Scaramouche
52 Orchard Street, 212-228-2229
East Village / Lower East Side
May 20 - July 7, 2012
Reception: Sunday, May 20, 6 - 8 PM
Web Site
SCARAMOUCHE
presents
DOUBLE-JOINTED CAMERON CRAWFORD and JIBADE-KHALIL HUFFMAN
Curated by Megha Ralapati
OPENING: Sunday, May 20, 6 – 8pm EXHIBITION DATES: May 20 – July 8, 2012
Scaramouche is pleased to present Double-Jointed, an exhibition bringing together new and recent work by Cameron Crawford and Jibade-Khalil Huffman, both of whose practices rely on the articulation of visual ideas through language.
Double-jointed implies a special inclination for flexibility, describing mobility or contortion most people cannot manage. It suggests a degree of abnormality, but it’s an ‘unusual’ that feels comprehensible, or better yet, productive. Double-jointed involves a single joint or (con)junction, which is a convergence, out of which emerges a fork. It is a fork anchored by a shared hinge. As such, there is a hub, an articulation, an axis that allows two elements to pivot or swivel.
Language is always double-jointed: at once literal and figurative, material and immaterial. There is a phonic (which is to say material) aspect of language that isn’t accounted for by semantics. It is performance, voice, register; breath and moisture, throat and mouth, as well as wood and metal. These elements are in constant relation to one another but not always moving in the same direction. They flex toward and away, always linked, in a state of mutual support.

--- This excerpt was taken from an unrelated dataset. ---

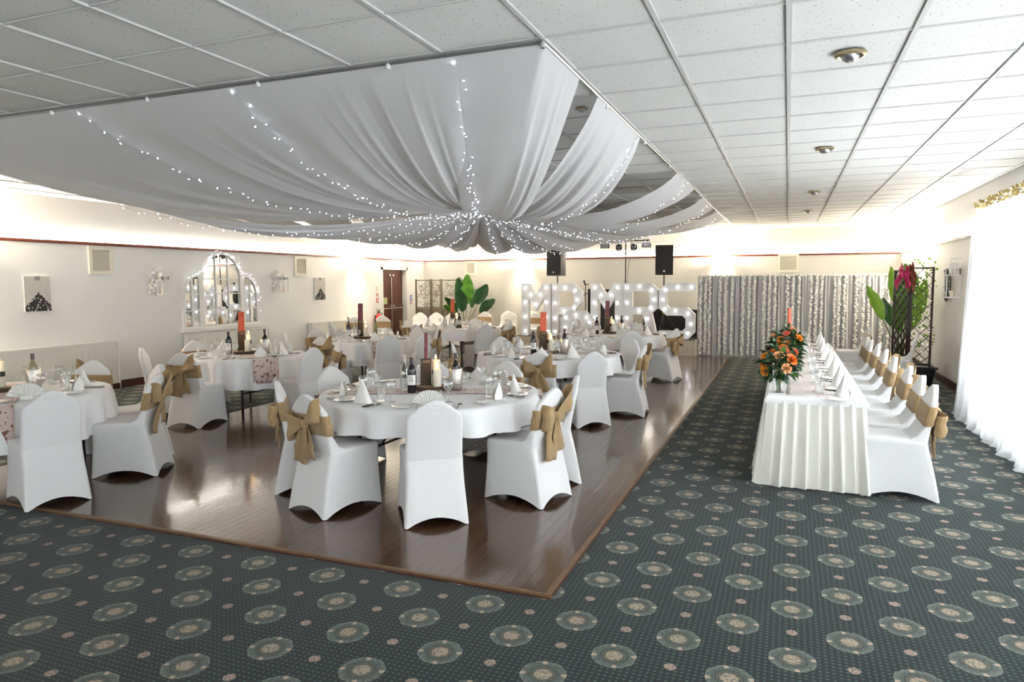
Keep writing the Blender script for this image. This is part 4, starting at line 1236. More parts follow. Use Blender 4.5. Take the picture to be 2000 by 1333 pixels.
C, z = round_table('c', -6.7, 7.22, .77, .37, D3, [
    (-81, 1, WC + 'with burlap bow, in front of the table before the mirror'),
    (-7, 0, WC + 'without bow, grey plain back right of the table before the mirror'),
    (45, 1, WC + 'with burlap band and bow, far right of table before the mirror'),
    (166, 1, WC + 'with burlap band, far left of the table before the mirror'),
    (-141, 0, WC + 'without bow, seen edge on left of the table before the mirror')],
    math.radians(-30), 'post_orange', [-81, -30, 10, 45, 100, 166, -141], .52)
bottle(C(-.15, -.15), 'red', 'dark red wine bottle on the ' + D3)
cooler(C(.27, .0), 'brushed steel wine cooler on the ' + D3, 'steel wine coolers'); bottle(C(.27, .0), 'rose', 'dark capped wine bottle inside the steel cooler on the ' + D3)
C, z = round_table('d', -2.91, 8.62, .93, .20, D4, [
    (-77, 1, WC + 'with burlap bow, in front of the mid room table'),
    (-47, 0, WC + 'without bow, plain back at right front of the mid room table'),
    (3, 1, WC + 'with burlap bow, right of the mid room table by floor edge'),
    (40, 0, WC + 'without bow, front of its back seen right of mid room table'),
    (96, 1, WC + 'with burlap band, far side of the mid room table'),
    (143, 0, WC + 'without bow, far left of the mid room table'),
    (-152, 1, WC + 'with burlap bow, side on at left of the mid room table')],
    YAW - .15, 'post_orange', [-77, -47, 3, 40, 70, 96, 143, 175, -152, -110], .50, (0, -.05))
bottle(C(-.19, -.16), 'red', 'dark red wine bottle on the ' + D4)
cooler(C(.22, -.05), 'brushed steel wine cooler on the ' + D4, 'steel wine coolers'); bottle(C(.22, -.05), 'rose', 'dark capped wine bottle inside the steel cooler on the ' + D4)
C, z = round_table('e', -2.95, 12.2, .93, .20, D5, [
    (-15, 1, WC + 'with burlap bow, right of the table before the letters'),
    (-60, 0, WC + 'without bow, grey back at front of the table before letters'),
    (-160, 1, WC + 'with burlap band, left of the table before the letters'),
    (82, 0, WC + 'without bow, far side of the table before letters, right one'),
    (128, 0, WC + 'without bow, far side of the table before letters, left one')],
    YAW, 'post_plum', [-15, -60, -110, -160, 165, 128, 82, 30], .55)
bottle(C(-.26, -.12), 'red', 'dark red wine bottle on the ' + D5)
cooler(C(.20, .0), 'brushed steel wine cooler on the ' + D5, 'steel wine coolers'); bottle(C(.20, .0), 'rose', 'dark capped wine bottle inside the steel cooler on the ' + D5)
C, z = round_table('f', -6.6, 9.85, .77, .37, D6, [
    (-86, 1, WC + 'with burlap bow, in front of the table before far radiator'),
    (-38, 0, WC + 'without bow, plain grey back right of the table before far radiator'),
    (-5, 0, WC + 'without bow, side on right of the table before far radiator'),
    (28, 1, WC + 'with burlap bow, far right of the table before far radiator'),
    (72, 0, WC + 'without bow, far side of the table before far radiator'),
    (166, 1, WC + 'with burlap band, far left of the table before far radiator'),
    (-142, 0, WC + 'without bow, edge on at left of the table before far radiator')],
    math.radians(-35), 'post_plum', [-86, -38, 0, 35, 80, 120, 166, -142], .55)
bottle(C(-.22, -.10), 'red', 'dark red wine bottle on the ' + D6)
bottle(C(-.14, .02), 'clear', 'clear glass water bottle on the ' + D6)
bottle(C(.20, .0), 'white', 'pale wine bottle with dark cap on the ' + D6)
C, z = round_table('g', -6.35, 12.8, .93, .20, D7, [
    (-36, 0, WC + 'without bow, plain grey back in front of the table by the palm'),
    (-6, 1, WC + 'with burlap bow, right of the table by the palm'),
    (-100, 1, WC + 'with burlap bow, left front of the table by the palm'),
    (172, 1, WC + 'with burlap band, left of the table by the palm'),
    (50, 1, WC + 'with burlap band, far right of the table by the palm'),
    (95, 1, WC + 'with burlap band, far side of the table by the palm')],
    YAW + .2, 'post_orange', [-36, -6, -70, -100, 172, 50, 95, 135], .55)
bottle(C(-.20, -.05), 'clear', 'clear glass water bottle on the ' + D7)
bottle(C(.09, -.06), 'red', 'dark red wine bottle on the ' + D7)
cooler(C(-.06, -.12), 'brushed steel wine cooler on the ' + D7, 'steel wine coolers')
G8 = 'spare covered chairs'
chair(-8.75, 12.3, math.radians(-142 + 180 + 12), 0, WC + 'without bow, edge on beside the far radiator', G8)
chair(-9.15, 14.5, math.radians(-55), 1, WC + 'with burlap band, facing the room before the exit doors', G8)
chair(-9.55, 13.9, math.radians(-55), 1, WC + 'with burlap band, behind the plum topped post by far radiator', G8)
for i, (x, y) in enumerate([(-9.15, 16.3), (-8.72, 16.42), (-8.29, 16.54)]):
    chair(x, y, math.radians(-66), 0, WC + 'without bow, before the folding screen, %s of three' % ['left', 'middle', 'right'][i], 'row of chairs before the screen')
for i, (x, y, s_) in enumerate([(-7.75, 17.3, 1), (-7.25, 17.75, 0), (-6.95, 17.2, 0), (-6.55, 17.85, 0), (-6.2, 17.1, 1), (-5.8, 17.8, 0)]):
    chair(x, y, math.radians(-80), s_, WC + ['with burlap band, first from the palm along far wall', 'without bow, second from the palm along far wall', 'without bow, third from the palm along far wall', 'without bow, fourth from the palm along far wall', 'with burlap band, fifth from the palm along far wall', 'without bow, behind the first lit letter at far wall'][i], 'chairs along the far wall')

# ================================================================= TOP TABLE
TX0, TX1, TY0, TY1, TZ = -.14, .60, 6.05, 11.4, .75
tt = thing('long_table', 'long top table under pleated ivory skirting', 'table', ((TX0 + TX1) / 2, (TY0 + TY1) / 2, 0))
lx, ly = (TX1 - TX0) / 2, (TY1 - TY0) / 2
obj('table_top', B().bx(-lx + .01, lx - .01, -ly + .01, ly - .01, TZ - .03, TZ - .004), M('slice_wood'), tt)
for yq in (-ly + .3, -ly + 1.5, -.3, .3, ly - 1.5, ly - .3):
    for xq in (-lx + .1, lx - .1):
        obj('leg', B().tube([(xq, yq, 0), (xq, yq, TZ - .03)], .016, 8), M('black_metal'), tt, True)
sk = thing('table_skirt', 'ivory pleated skirting and white cloth on the long top table', 'tablecloth', ((TX0 + TX1) / 2, (TY0 + TY1) / 2, 0))
obj('top_cloth', B().loft([[(-lx - .004, -ly - .004, TZ - .06), (lx + .004, -ly - .004, TZ - .06), (lx + .004, ly + .004, TZ - .06), (-lx - .004, ly + .004, TZ - .06)], [(-lx - .004, -ly - .004, TZ - .004), (lx + .004, -ly - .004, TZ - .004), (lx + .004, ly + .004, TZ - .004), (-lx - .004, ly + .004, TZ - .004)], [(-lx + .004, -ly + .004, TZ), (lx - .004, -ly + .004, TZ), (lx - .004, ly - .004, TZ), (-lx + .004, ly - .004, TZ)]], False, True), M('cloth'), sk)
def pleats(p0, p1, out, seed):
    rr = random.Random(seed); p0 = Vector(p0); p1 = Vector(p1); L = (p1 - p0).length; n_ = max(4, round(L / .078))
    at_ = [rr.uniform(.010, .022) for i in range(n_)]; ab_ = [rr.uniform(.035, .085) for i in range(n_)]; kn = [rr.uniform(.62, .86) for i in range(n_)]
    out = Vector(out); dirv = (p1 - p0).normalized()
    def fn(u, v):
        f = min(u * n_, n_ - 1e-6); i = int(f); q = f - i; k_ = kn[i]
        s_ = q / k_ if q < k_ else (1 - q) / (1 - k_)
        s_ = s_ * s_ * (3 - 2 * s_) * .5 + s_ * .5
        o_ = (at_[i] * (1 - v) + ab_[i] * v) * s_ + .045 * v
        p = p0.lerp(p1, u) + out * (.004 + o_) + dirv * ((u - .5) * .10 * v + (.012 * s_ * v))
        return (p.x, p.y, (TZ - .035) * (1 - v) + .010 * v + .012 * v * s_)
    return B().grid(n_ * 12, 10, fn)
obj('front_pleats', pleats((-lx, -ly, 0), (lx, -ly, 0), (0, -1, 0), 1), M('skirt_cloth'), sk, 'all')
obj('room_side_pleats', pleats((-lx, ly, 0), (-lx, -ly, 0), (-1, 0, 0), 2), M('skirt_cloth'), sk, 'all')
obj('far_pleats', pleats((lx, ly, 0), (-lx, ly, 0), (0, 1, 0), 3), M('skirt_cloth'), sk, 'all')
obj('pleat_tape', B().bx(-lx - .016, lx + .016, -ly - .018, -ly - .004, TZ - .055, TZ - .022).bx(-lx - .018, -lx - .004, -ly, ly, TZ - .055, TZ - .022), M('cloth'), sk)
tr = obj('table_runner', B().grid(10, 60, lambda u, v: (-.17 + .34 * u, -ly + .06 + (2 * ly - .12) * v, .002 + .0015 * math.sin(40 * v + 7 * u))), M('runner_pale'), None, 'all', loc=((TX0 + TX1) / 2 - .05, (TY0 + TY1) / 2, TZ), solid=.001)
tag(tr, 'long pale pink lace runner along the top table', 'table runner')
CY = [6.12, 6.70, 7.42, 8.27, 9.10, 9.92, 10.55, 11.1]
ordn = ['nearest the camera', 'second from the camera', 'third from the camera', 'fourth from the camera', 'fifth from the camera', 'sixth from the camera', 'seventh from the camera', 'farthest from the camera']
for i, y in enumerate(CY):
    chair(.815 + (i % 3) * .01, y + .08, PI, 1, WC + 'with burlap bow at the long top table, ' + ordn[i], 'chairs at the top table')
rr = random.Random(5)
for i, y in enumerate(CY):
    yy_ = y + .12
    single('napkin', ME['nap_cone'], (.44, yy_ + .03, TZ), PI / 2 + rr.uniform(-.3, .3), 'folded white napkin on the long top table, ' + ordn[i], 'napkin', 'napkins on the top table', 1.25)
    knife((.48, yy_ + .24, TZ), PI / 2 + .05 + rr.uniform(-.1, .1), 'black handled knife lying on the top table, ' + ordn[i], 'knives on the top table', True)
    single('fork', ME['fork'], (.50, yy_ - .16, TZ), PI / 2 + rr.uniform(-.1, .1), 'steel fork lying on the top table, ' + ordn[i], 'fork', 'forks on the top table')
    single('spoon', ME['spoon'], (.50, yy_ + .28, TZ), PI / 2 + rr.uniform(-.1, .1), 'steel spoon lying on the top table, ' + ordn[i], 'spoon', 'spoons on the top table')
    single('side_plate', ME['plate'], (.40, yy_ - .26, TZ), 0, 'small white side plate on the top table, ' + ordn[i], 'plate', 'side plates on the top table')
    wine_glass((.24, yy_ + .18, TZ + .004), 'stemmed wine glass on the top table, ' + ordn[i], 'wine glasses on the top table', 1.05)
    single('tumbler', ME['tumbler'], (.27, yy_ + .05, TZ), 0, 'clear tumbler on the top table, ' + ordn[i], 'glass', 'tumblers on the top table')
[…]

The expression double-jointed provides foundation for both of these artists, manifest and tangible through poetry in Huffman’s videos, collages, and slide shows; while Crawford’s texts serve to order and classify, providing a sort of taxonomy realized through drawings, illustrations, and sculptural elements. Converging through language, the artists’ works lithely rotate outward through their methodology and engagement with material.
Cameron Crawford (Boulder, 1983) received a BFA from The School of the Art Institute of Chicago and an MFA from Northwestern University. His most recent exhibitions include the 2012 Whitney Biennial, Almanza/Crawford at New Capital, and Mouthing (the sentient limb) at the Hyde Park Art Center, Chicago. His writing has been featured in the book Blast Counterblast (Mercer Union/Whitewalls/University of Chicago) and The Manual for Treason (Sharjah Art Foundation). He was a 2011 recipient of The Claire Rosen and Samuel Edes Foundation Prize for Emerging Artists. His work can be seen in the collections of Deborah Lovely and Huey Copeland. He lives and works in New York and Maine.
Jibade-Khalil Huffman (Detroit, 1981) is the author of two books of poems, 19 Names For Our Band (Fence, 2008) and James Brown is Dead (Future Plan and Program, 2011). His art and writing projects, spanning photography, video, performance and poetry, have been exhibited and performed at MoMA/PS1, Mt. Tremper Arts, Eighth Veil and Southern Exposure, among others. His awards include the Grolier Poetry Prize, the Jerome Foundation Travel Grant, and fellowships from the Millay Colony for the Arts and the UCross Foundation. He was recently named a Workspace Artist-in-Residence with the Lower Manhattan Cultural Council in New York. Educated at Bard College and Brown University, he lives and works in Los Angeles.
Megha Ralapati is an independent curator, writer, and researcher based in Chicago and is currently developing a residency program for artists at the Hyde Park Art Center in Chicago.